Perl regex substitution

Question

I need to match exactly "", but not ,"", for example in this string

"abc","123","def","","asd","876"",345

I need to substitute the "", following the "876" but leave the "" after "def" alone.

The regex I have right now is

$line =~ s/[^,]"",/",/g

However this substitutes the 6 from "876" .

Answer 1

Use a group replacement:

$line =~ s/([^,])"",/$1",/g

Or a lookbehind:

$line =~ s/(?<!,)"",/",/g

Having said that, "" is a CSV quoted quote, it can appear inside a string. For example, this is valid: """abc""" . To avoid breaking that, also exclude " from the lookbehind:

$line =~ s/(?<![,"])"",/",/g

Answer 2

You are trying to fix a broken CSV file. Doing it with a pattern match is not the best solution.
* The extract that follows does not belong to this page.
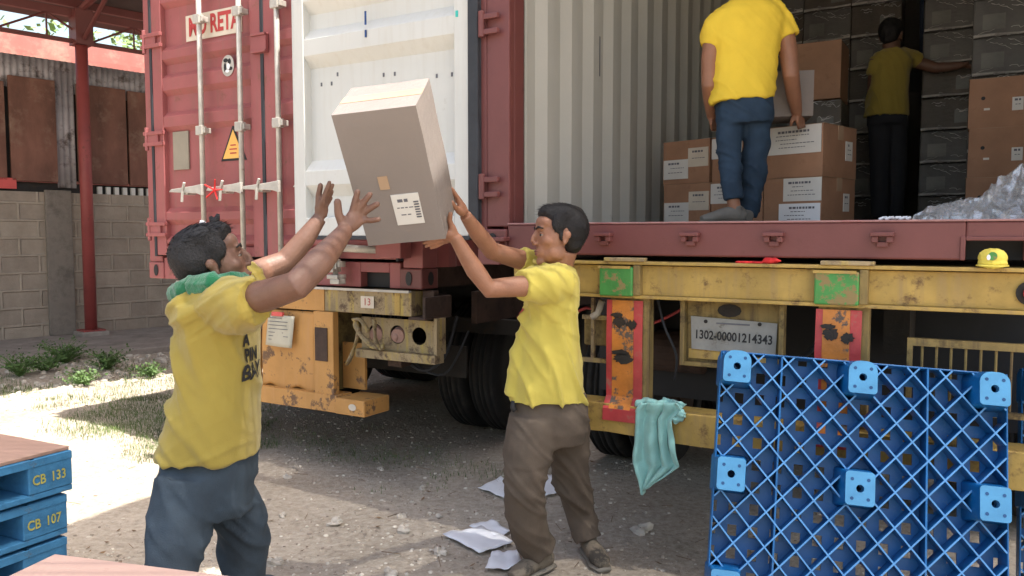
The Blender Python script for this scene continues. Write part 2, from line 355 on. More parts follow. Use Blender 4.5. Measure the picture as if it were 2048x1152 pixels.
def curve_pts(pts, k=5):
    p = [V(q) for q in pts]; out = []
    for i in range(len(p) - 1):
        a, b, c, d = p[max(i - 1, 0)], p[i], p[i + 1], p[min(i + 2, len(p) - 1)]
        for j in range(k):
            t = j / k; out.append(0.5 * ((2 * b) + (c - a) * t + (2 * a - 5 * b + 4 * c - d) * t * t + (3 * b - a - 3 * c + d) * t ** 3))
    out.append(p[-1]); return out
def bx(a, b, mt=None): return MB().box(a, b, mt)
def vox(mb, name, m, parent, voxel=0.008, smooth=2, disp=None):
    """voxel-unite the overlapping shapes into one continuous skin, smooth it, then fold it with disp(p, n) -> metres"""
    me = mb.mesh(name); o = bpy.data.objects.new(name, me); COL.objects.link(o)
    r = o.modifiers.new("r", 'REMESH'); r.mode = 'VOXEL'; r.voxel_size = voxel
    if smooth:
        sm = o.modifiers.new("s", 'SMOOTH'); sm.iterations = smooth; sm.factor = 0.6
    dg = bpy.context.evaluated_depsgraph_get(); dg.update()
    nm = bpy.data.meshes.new_from_object(o.evaluated_get(dg))
    bpy.data.objects.remove(o); bpy.data.meshes.remove(me); nm.name = name
    nm.materials.clear()
    if disp:
        ns = [v.normal.copy() for v in nm.vertices]
        for v, n in zip(nm.vertices, ns): v.co += n * disp(v.co, n)
        nm.update()
    return link(name, nm, m, parent, True)
def fold(amp, fr, d, seed=0.0, amp2=0.002, fr2=26):
    """cloth folds: creased ridges, fine across unit direction d, long along the rest, fading in and out"""
    d = V(d).normalized()
    def f(p, n):
        a = p.dot(d); q = p - d * a
        wv = V((q.x * 1.7 + seed, q.y * 1.7, q.z * 1.7))
        a2 = a + 0.035 * noise.noise(wv * 2.0)
        x = noise.noise(V((a2 * fr + seed, 0, 0)) + wv)
        x2 = noise.noise(V((a2 * fr * 2.3 + seed * 3, 5, 0)) + wv * 1.6)
        r1 = max(0.0, 1 - abs(x) * 5.0) ** 1.5; r2 = max(0.0, 1 - abs(x2) * 4.5) ** 1.5
        m_ = 0.35 + 1.3 * max(0.0, 0.5 + noise.noise(p * 4.0 + V((seed, 3, 1))))
        y = noise.noise(V((p.x * fr2, p.y * fr2, p.z * fr2 * 0.7 + seed)))
        return m_ * (amp * (r1 - 0.35) + amp * 0.45 * (r2 - 0.3)) + amp2 * y
    return f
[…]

You should try fixing it by using Text::CSV_XS module with allow_loose_quotes => 1 option.

Answer 3

This converts the broken col to an empty col and double quotes the last column. Not quite sure if that is what your looking for but there you go.

use strict ;

my $line = '"abc","123","def","","asd","876"",345' ;

$line =~ s/\,{0,1}\"\"\,/\,\"\"\,/g ;
my @foo = split(/\,/,$line) ;
$foo[$#foo] =~ s/^|$/\"/g ;
$line = join ",", @foo ;

print "\n$line\n" ;